1Q18 CNP of RM39.8m is within expectations, accounting for 27%/25% of our and consensus’ full-year estimates. No dividend declared, as expected. No changes to FY18-19E earnings. Maintain OUTPERFORM with an unchanged SoP- driven Target Price of RM1.90.
In line. 1Q18 CNP of RM39.8m is within expectations, accounting for 27%/25% of our and consensus’ full-year estimates. No dividend declared, as expected.
Results highlight. 1Q18 CNP of grew 6%, YoY. The improvement was attributable to several factors; (i) revenue growth of 14% backed by construction and property investment divisions, which registered growth of 16% and 152%, respectively, and (ii) improvement in construction operating margins by 5ppt to 13% as most of its on-going local projects picked up pace. On QoQ basis, 1Q18 CNP saw a significant increase by 79% due to narrowed losses of joint-venture and associates.
Outlook. Its outstanding order-book currently stands at c.RM4.8b providing earnings visibility for the next 2.5-3.0 years and we expect its performance to see further improvement after the impairment on its Middle East project. As for its property division, we believe that management’s focus remains on clearing unbilled sales and unsold completed property stocks that stand at c.RM700.0m collectively through re-pricing strategy to clear the existing inventories. That aside, we also expect land disposals in the near future as part of their de- gearing exercise.
Estimates maintained. Post results, we are keeping our FY18-19E earnings, and we believe that WCT would be able to maintain its performance as demonstrated in 1Q18.

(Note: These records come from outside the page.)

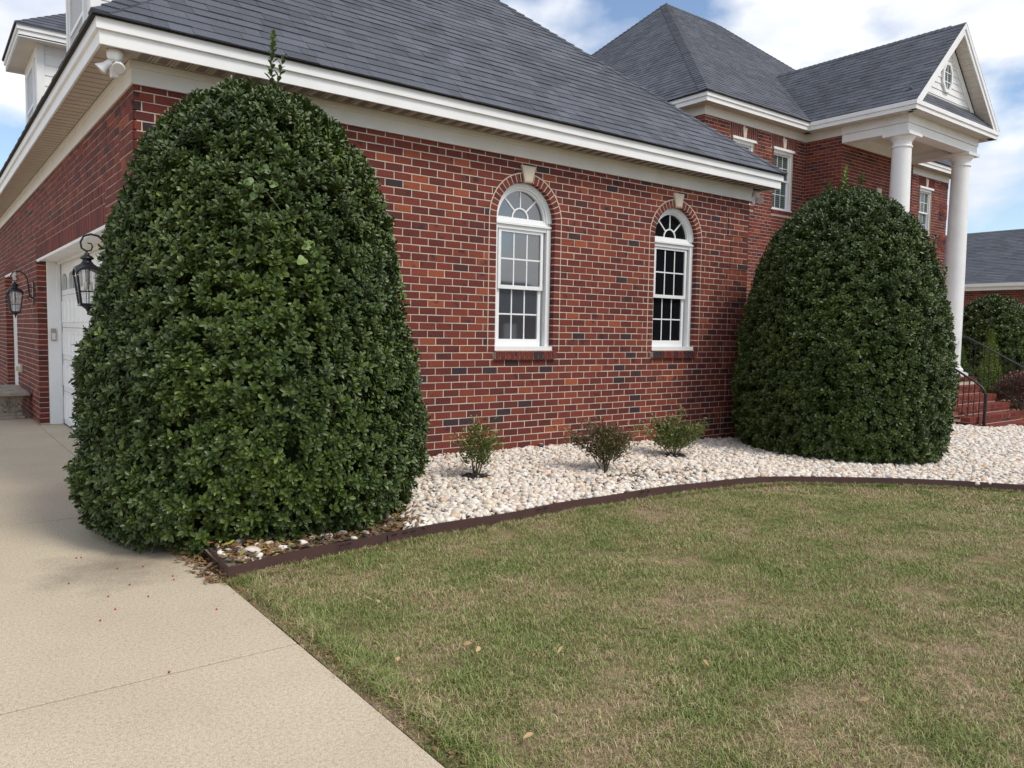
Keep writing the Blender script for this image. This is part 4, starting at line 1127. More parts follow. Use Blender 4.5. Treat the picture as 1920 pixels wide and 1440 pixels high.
# ---------- dormers on the garage side
def dormer(ya, yb, label):
    X = .3; zb_, zt = 4.45, 6.36
    d = MB(); depth = (zt - z0) / SL + e0 + .2
    d.prism([(X, ya, zb_), (X, ya, zt), (depth, ya, zt)], (0, yb - ya, 0)); dor = d.build('dormer', M_WHITE, house, label=label)
    # cheek siding boards
    zz = 4.6
    while zz < zt:
        xe = min(depth, e0 + (min(zz + .0, zt) - z0) / SL + .05)
        m = MB(); x_s = X + .10; z1 = min(zz + .18, zt)
        if xe > x_s + .05:
            m.add([(x_s, ya - .014, zz), (xe, ya - .014, zz), (xe + .18, ya - .002, z1), (x_s, ya - .002, z1), (x_s, ya + .004, zz), (xe, ya + .004, zz)], [(0, 1, 2, 3), (0, 4, 5, 1)]); m.build('siding_board', M_WHITE, dor)
        zz += .18
    c = MB(); c.box((X - .02, ya - .025, 4.5), (X + .10, ya, zt)); c.box((X - .02, ya, 4.5), (X, ya + .12, zt)); c.box((X - .02, yb - .12, 4.5), (X, yb, zt)); c.box((X - .02, ya + .12, zt - .16), (X, yb - .12, zt)); c.box((X - .03, ya + .12, 4.62), (X, yb - .12, 4.72))
    c.build('corner_board', M_WHITE, dor, bevel=.003)
    Pd = pl_left(X)
    wn = MB(); a, e_ = ya + .36, yb - .36; z_0, z_1 = 4.74, zt - .2
    wn.pbox(Pd, a, a + .06, z_0, z_1, 0, .035); wn.pbox(Pd, e_ - .06, e_, z_0, z_1, 0, .035); wn.pbox(Pd, a + .06, e_ - .06, z_1 - .06, z_1, 0, .035); wn.pbox(Pd, a + .06, e_ - .06, z_0, z_0 + .06, 0, .04); wn.pbox(Pd, a + .06, e_ - .06, (z_0 + z_1) / 2 - .025, (z_0 + z_1) / 2 + .025, 0, .03)
    wn.build('window_frame', M_VINYL, dor)
    m = MB(); m.pbox(Pd, a + .06, e_ - .06, z_0 + .06, z_1 - .06, .002, .012); m.build('pane', M_SHADE, dor)
    o = .30; zo = zt + .02
    s = MB(); s.box((X - o, ya - o, zt), (depth + .1, yb + o, zt + .02)); s.build('soffit', M_SOFFITW, dor)
    f = MB()
    for (dd_, za, zb) in ((0, zt - .015, zt + .10), (.025, zt + .10, zt + .19)):
        f.box((X - o - dd_, ya - o - dd_, za), (depth + .3, ya - o + .02, zb)); f.box((X - o - dd_, ya - o + .02, za), (X - o + .02, yb + o, zb)); f.box((X - o - dd_, yb + o, za), (depth + .3, yb + o + .02 + dd_, zb))
    f.build('fascia', M_WHITE, dor, bevel=.003)
    rz = zt + .195; x0 = X - o - .05; y0_, y1_ = ya - o - .05, yb + o + .05; h_ = (y1_ - y0_) / 2; sl_ = .7
    ap = (x0 + h_, (y0_ + y1_) / 2, rz + sl_ * h_); bk = (depth + 1.6, (y0_ + y1_) / 2, rz + sl_ * h_)
    rf_ = MB(); rf_.add([(x0, y0_, rz), (x0, y1_, rz), (depth + 1.6, y1_, rz), (depth + 1.6, y0_, rz), ap, bk, (x0, y0_, rz - .02), (x0, y1_, rz - .02), (depth + 1.6, y1_, rz - .02), (depth + 1.6, y0_, rz - .02)], [(0, 4, 1), (0, 3, 5, 4), (1, 4, 5, 2), (0, 1, 7, 6), (0, 6, 9, 3), (1, 2, 8, 7)])
    rfo = rf_.build('roof', M_SHINGLE, dor)
    # shingle tabs on the slope facing the camera and the front hip
    J = MB(); sq = math.hypot(1, sl_)
    for (O_, ud, vd, poly) in ((Vector((x0, y0_, rz)), Vector((1, 0, 0)), Vector((0, 1, sl_)).normalized(), [(0, 0), (depth + 1.6 - x0, 0), (depth + 1.6 - x0, h_ * sq), (h_, h_ * sq)]),
                               (Vector((x0, y0_, rz)), Vector((0, 1, 0)), Vector((1, 0, sl_)).normalized(), [(0, 0), (2 * h_, 0), (h_, h_ * sq)])):
        nn = ud.cross(vd); nn = nn if nn.z > 0 else -nn
        ed = []
        for i in range(len(poly)):
            p, q = poly[i], poly[(i + 1) % len(poly)]; a_, b_ = q[1] - p[1], -(q[0] - p[0]); ed.append((a_, b_, a_ * p[0] + b_ * p[1]))
        v_ = 0
        while v_ < h_ * sq:
            x = -rng.random() * .2
            while x < max(p[0] for p in poly):
                w = rng.choice([.19, .24, .3]); c_ = [(x + .001, v_), (x + w - .001, v_), (x + w - .001, v_ + .154), (x + .001, v_ + .154)]
                for e in ed:
                    c_ = clip(c_, *e)
                    if not c_: break
                if c_ and len(c_) > 2: shingle_geo(J, O_, ud, vd, nn, c_, .009, v_, .15, rng.random())
                x += w
            v_ += .15
    J.v and J.build('roof_shingles', M_SHINGLE, dor, kind='stuff')
dormer(3.60, 5.44, 'white dormer above the nearer garage door')
dormer(8.72, 10.45, 'white dormer above the pillar between the garage doors')

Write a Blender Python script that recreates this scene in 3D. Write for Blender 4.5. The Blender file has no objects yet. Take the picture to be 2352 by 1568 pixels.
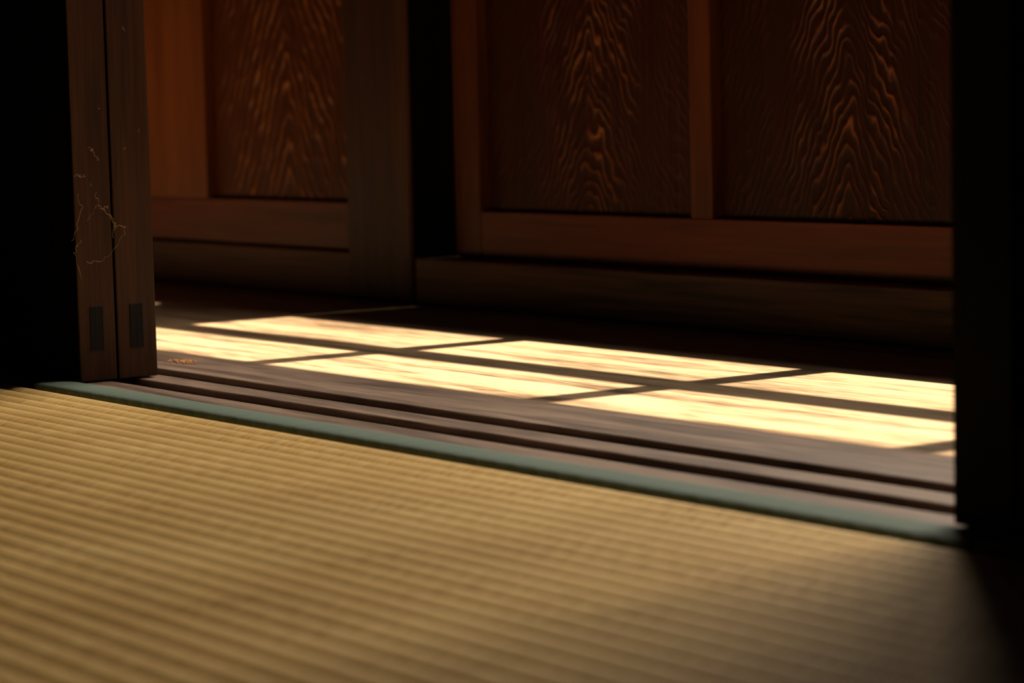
import bpy, bmesh, math, random
from mathutils import Vector as V, Matrix
random.seed(7)
scene=bpy.context.scene
# ------------------------------------------------------------------ materials
def newmat(name):
    m=bpy.data.materials.new(name); m.use_nodes=True
    nt=m.node_tree; b=nt.nodes['Principled BSDF']
    return m,nt,b
def N(nt,t,**k):
    n=nt.nodes.new(t)
    for a,v in k.items(): setattr(n,a,v)
    return n
def ramp(nt,src,stops):
    r=N(nt,'ShaderNodeValToRGB')
    e=r.color_ramp.elements
    e[0].position=stops[0][0]; e[0].color=(*stops[0][1],1)
    e[1].position=stops[-1][0]; e[1].color=(*stops[-1][1],1)
    for p,c in stops[1:-1]:
        q=e.new(p); q.color=(*c,1)
    nt.links.new(src,r.inputs[0]); return r
def math_(nt,op,a,b=None,c=None):
    n=N(nt,'ShaderNodeMath',operation=op)
    for i,v in enumerate((a,b,c)):
        if v is None: continue
        if isinstance(v,(int,float)): n.inputs[i].default_value=v
        else: nt.links.new(v,n.inputs[i])
    return n.outputs[0]
def bump(nt,b,h,strength,dist):
    n=N(nt,'ShaderNodeBump'); n.inputs['Strength'].default_value=strength; n.inputs['Distance'].default_value=dist
    nt.links.new(h,n.inputs['Height']); nt.links.new(n.outputs[0],b.inputs['Normal'])
def wood(name,dark,light,axis='Z',scale=1.0,rough=.5,bs=.4,bd=.001,spec=.3,contrast=(.3,.7),fine=1.,long=1.):
    m,nt,b=newmat(name)
    tc=N(nt,'ShaderNodeTexCoord'); mp=N(nt,'ShaderNodeMapping')
    s=[60*scale]*3; s['XYZ'.index(axis)]=2.2*scale*long
    mp.inputs['Scale'].default_value=s
    nt.links.new(tc.outputs['Object'],mp.inputs[0])
    n1=N(nt,'ShaderNodeTexNoise'); n1.inputs['Scale'].default_value=1; n1.inputs['Detail'].default_value=5; n1.inputs['Distortion'].default_value=.6
    nt.links.new(mp.outputs[0],n1.inputs['Vector'])
    mp2=N(nt,'ShaderNodeMapping'); s=[420*scale*fine]*3; s['XYZ'.index(axis)]=9*scale*fine*long
    mp2.inputs['Scale'].default_value=s; nt.links.new(tc.outputs['Object'],mp2.inputs[0])
    n2=N(nt,'ShaderNodeTexNoise'); n2.inputs['Scale'].default_value=1; n2.inputs['Detail'].default_value=3
    nt.links.new(mp2.outputs[0],n2.inputs['Vector'])
    mix=math_(nt,'ADD',math_(nt,'MULTIPLY',n1.outputs[0],.6),math_(nt,'MULTIPLY',n2.outputs[0],.4))
    r=ramp(nt,mix,[(contrast[0],dark),(contrast[1],light)])
    nt.links.new(r.outputs[0],b.inputs['Base Color'])
    b.inputs['Roughness'].default_value=rough; b.inputs['Specular IOR Level'].default_value=spec
    bump(nt,b,mix,bs,bd)
    return m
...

Maintain OUTPERFORM. We reiterate our OUTPERFORM call on WCT but with an unchanged SoP-driven Target Price of RM1.90 as we believe that the worst could be over after the impairment on its Middle East projects, and we laud the new management team for their continuous efforts in improving the company’s profitability i.e. (i) securing more local construction jobs, (ii) re-pricing strategy to clear property inventories, and (iii) de-gearing plans through land disposal in the near term. Our current TP implies FY18E PER of 18.3x, in line with the big boys’ range of 18.0-20.0x. However, we might look to review our call and Target Price post a result briefing which is scheduled to be held today as we get better clarity on the construction industry outlook from management.
Risks to our call include: (i) lower-than-expected margins/order-book replenishment, and (ii) lower government spending on infrastructure projects.